Patti Smith has been rattling around my birdcage for a few years now. Last week I read her book Just Kids, which deals with her long friendship with the photographer Robert Mapplethorpe, and was reminded yet again of what an enduring talent she is and what a remarkable person.

As I say, we go back a long way. We first made our acquaintance when I was a blinkered 15-year-old and her hairy armpit leapt out at me from the cover of her 1978 album Easter.

The armpits didn’t work for me but the music did. Much of it was too mature for my pea-brain but I was hooked on Because the Night, the single she borrowed from Bruce Springsteen. It was a bit more poppy than the rest of the album which is probably why it appealed to my sachinerined musical tooth.

Since then I have gone back over the Patti catalogue and added many other favourites but, even now, Because the Night conjures up wet afternoons in the fourth form cabins at Pangbourne, Jonny Hanscombe, Gordon Arthur, James Cookson and myself discussing England’s chances against Pakistan and which out of Debbie Harry and Kate Bush we would rather have as a girlfriend. Wishful and unrequited thinking on all our parts.

Patti didn’t figure largely in these conversations. Posters of her never adorned our walls in the way that Debbie and Kate did. Or that perfect crime-fighting trio of Kelly, Jill and Sabrina. Maybe it was her armpits or maybe it was because she never joined the ‘music as sex trade’ game. Patti was serious. And clever. A bit too much for the boys we were.

Fast forward 27 years – a long time for both of us – and our paths finally met in the concourse of Athens International Radio.

The station was sponsoring a gig that she was playing at Lykabettus, a wonderful open air arena carved into the side of the largest mountain in central Athens. As a part of the deal, she came to the station the night before – on July 12, 2005 to be exact – to do a short unplugged session and sip a few glasses of wine with the great unwashed.

My colleague Theo Ioannou had the best of it that night. His show of music and chat ran from 10pm to midnight and Patti agreed to step into the studio to do an unscheduled live interview. Here was no brash pop star high on her own publicity but a measured, thoughtful human being, aware of the world around her and her own small place within it.

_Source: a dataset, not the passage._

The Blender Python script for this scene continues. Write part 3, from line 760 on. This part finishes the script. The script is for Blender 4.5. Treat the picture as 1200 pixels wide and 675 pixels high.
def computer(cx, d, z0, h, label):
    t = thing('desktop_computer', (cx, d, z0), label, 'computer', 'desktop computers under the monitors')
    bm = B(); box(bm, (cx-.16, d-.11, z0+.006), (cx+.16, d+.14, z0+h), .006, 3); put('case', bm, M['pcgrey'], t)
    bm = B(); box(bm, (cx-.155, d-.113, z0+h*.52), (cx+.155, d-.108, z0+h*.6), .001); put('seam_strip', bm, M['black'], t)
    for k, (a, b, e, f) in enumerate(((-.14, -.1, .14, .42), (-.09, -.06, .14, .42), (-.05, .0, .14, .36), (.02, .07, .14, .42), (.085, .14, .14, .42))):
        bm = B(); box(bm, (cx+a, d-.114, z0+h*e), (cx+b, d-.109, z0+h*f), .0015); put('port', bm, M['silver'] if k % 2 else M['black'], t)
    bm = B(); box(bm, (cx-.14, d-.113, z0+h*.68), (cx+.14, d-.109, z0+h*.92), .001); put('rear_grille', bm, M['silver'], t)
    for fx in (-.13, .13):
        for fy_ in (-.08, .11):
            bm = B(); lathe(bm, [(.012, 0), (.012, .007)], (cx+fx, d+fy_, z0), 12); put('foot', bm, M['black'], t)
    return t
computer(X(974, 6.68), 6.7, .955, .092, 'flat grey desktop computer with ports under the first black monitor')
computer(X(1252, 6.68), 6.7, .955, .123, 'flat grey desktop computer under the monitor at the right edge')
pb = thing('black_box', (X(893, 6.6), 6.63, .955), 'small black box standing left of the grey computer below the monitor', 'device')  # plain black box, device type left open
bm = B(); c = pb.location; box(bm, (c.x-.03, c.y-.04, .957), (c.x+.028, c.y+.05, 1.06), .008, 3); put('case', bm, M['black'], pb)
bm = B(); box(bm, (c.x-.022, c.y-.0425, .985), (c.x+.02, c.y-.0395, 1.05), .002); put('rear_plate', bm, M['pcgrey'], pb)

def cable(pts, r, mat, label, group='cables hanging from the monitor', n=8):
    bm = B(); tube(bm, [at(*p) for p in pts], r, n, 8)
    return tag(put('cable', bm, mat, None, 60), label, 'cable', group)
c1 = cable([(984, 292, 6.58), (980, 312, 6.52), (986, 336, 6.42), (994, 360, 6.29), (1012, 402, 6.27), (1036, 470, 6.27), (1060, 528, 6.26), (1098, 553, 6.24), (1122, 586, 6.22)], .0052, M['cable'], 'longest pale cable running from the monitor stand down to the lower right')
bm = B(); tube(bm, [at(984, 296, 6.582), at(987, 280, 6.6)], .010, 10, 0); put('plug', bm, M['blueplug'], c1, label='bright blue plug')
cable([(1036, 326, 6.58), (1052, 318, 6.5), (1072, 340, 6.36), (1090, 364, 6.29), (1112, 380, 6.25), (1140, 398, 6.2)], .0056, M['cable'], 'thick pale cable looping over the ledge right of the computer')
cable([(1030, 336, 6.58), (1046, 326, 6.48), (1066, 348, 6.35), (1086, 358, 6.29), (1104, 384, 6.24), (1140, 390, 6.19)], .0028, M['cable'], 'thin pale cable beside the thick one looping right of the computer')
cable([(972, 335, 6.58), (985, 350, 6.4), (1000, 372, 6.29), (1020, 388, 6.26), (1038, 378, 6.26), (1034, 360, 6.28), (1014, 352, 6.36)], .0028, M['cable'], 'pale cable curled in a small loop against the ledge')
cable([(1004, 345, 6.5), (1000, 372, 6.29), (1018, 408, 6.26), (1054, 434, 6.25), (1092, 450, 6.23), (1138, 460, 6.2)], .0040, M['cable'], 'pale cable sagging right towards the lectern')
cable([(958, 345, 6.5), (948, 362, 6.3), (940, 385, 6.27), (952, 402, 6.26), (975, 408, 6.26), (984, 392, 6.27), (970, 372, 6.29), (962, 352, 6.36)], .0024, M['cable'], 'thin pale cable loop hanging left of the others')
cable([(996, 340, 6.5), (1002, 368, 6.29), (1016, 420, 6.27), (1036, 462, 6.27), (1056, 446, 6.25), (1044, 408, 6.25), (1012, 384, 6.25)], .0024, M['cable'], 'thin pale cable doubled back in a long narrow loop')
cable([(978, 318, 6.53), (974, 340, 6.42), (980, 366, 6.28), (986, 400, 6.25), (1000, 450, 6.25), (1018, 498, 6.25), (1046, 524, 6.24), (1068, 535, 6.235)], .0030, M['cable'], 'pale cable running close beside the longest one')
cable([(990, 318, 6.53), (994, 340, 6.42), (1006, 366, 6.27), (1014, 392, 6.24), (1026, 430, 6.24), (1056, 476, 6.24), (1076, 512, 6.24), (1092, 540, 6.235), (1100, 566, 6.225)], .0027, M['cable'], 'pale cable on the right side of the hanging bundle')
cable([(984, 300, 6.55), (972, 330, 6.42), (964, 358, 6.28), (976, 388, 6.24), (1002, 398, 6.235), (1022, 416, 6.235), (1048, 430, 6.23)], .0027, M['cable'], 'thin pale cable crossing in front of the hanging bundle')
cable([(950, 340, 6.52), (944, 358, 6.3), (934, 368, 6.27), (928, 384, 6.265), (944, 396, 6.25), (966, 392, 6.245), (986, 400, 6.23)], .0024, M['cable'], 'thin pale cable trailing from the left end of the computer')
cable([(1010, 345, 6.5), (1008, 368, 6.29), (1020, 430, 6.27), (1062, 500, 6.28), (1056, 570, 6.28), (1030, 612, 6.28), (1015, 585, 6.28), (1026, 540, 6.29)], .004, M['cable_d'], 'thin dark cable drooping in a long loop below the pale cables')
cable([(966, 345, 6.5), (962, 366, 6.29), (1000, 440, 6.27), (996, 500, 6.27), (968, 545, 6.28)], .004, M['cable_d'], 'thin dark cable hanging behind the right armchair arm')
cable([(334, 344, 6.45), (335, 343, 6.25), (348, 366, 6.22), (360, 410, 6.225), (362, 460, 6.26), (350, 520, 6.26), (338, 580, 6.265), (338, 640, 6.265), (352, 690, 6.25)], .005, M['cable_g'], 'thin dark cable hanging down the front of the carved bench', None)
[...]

In her own handwriting: "People have the power."
In her own handwriting: “People have the power.”

Her daughter Jesse hovered in the background, a gentle unobtrusive minder. My own kids were just three and two at the time and buzzing around like whirling dervishes. Jesse stopped to chat and then Patti also came across to talk kids and family, intrigued like many others to find someone who had made their home in a foreign clime.

She signed a book for me, not one of hers but a 1937 publication History Through ‘The Times’ – a collection of leader articles from the Thunderer since 1800. It sounds odd, I know, but it is a habit I have picked up over the years of asking people to sign whatever book I happen to be reading when we meet.She admired the mottled, dog-eared book.

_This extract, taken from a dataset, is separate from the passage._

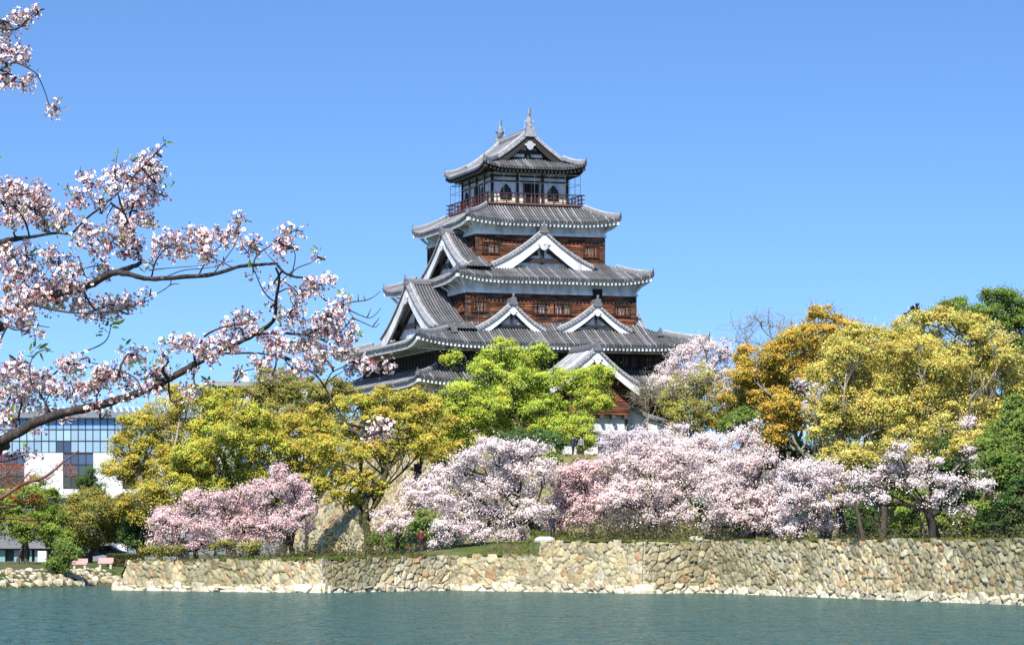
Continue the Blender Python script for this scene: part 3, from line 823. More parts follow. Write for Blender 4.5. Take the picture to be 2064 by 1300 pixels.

“It is so important to understand history and learn from it,” she said before producing her fountain pen and inscribing the book. I discovered from Just Kids that she had taught herself calligraphy during those early years she shared knocking around New York with Mapplethorpe and it shows in her hand.

We only chatted a few minutes. She certainly wouldn’t remember it. And even I cannot recall the exact words apart from that one phrase about history. But I caught the impression of this mother figure a quietly spoken little lady with long greying hair. She is 59, I was thinking; fragile. I wondered at the back of my mind whether she was up to performing the following night.

Oh foolishness.

Twenty-four hours on, Patti was up on stage. Or was she? The gentle old lady was gone. In her place was a snarling, barefoot rock chick, chewing her guitar and spitting it out across the groundlings. The atmosphere was electric. Athens is always on the brink of one revolution or another; Patti was like the great preacher as the mountainside roared along to People Have the Power.

And when she sang Because the Night I thought back to those fourth form days with Debbie, Kate and all of Charlie’s Angels with a tear of nostalgia in my eye.

It was a memorable night; I felt as audiences in another century must have felt when they watched Mozart or Beethoven in the flesh. Tingling excitement. Breathless stimulation. Aware they had witnessed and experienced something way beyond the ordinary.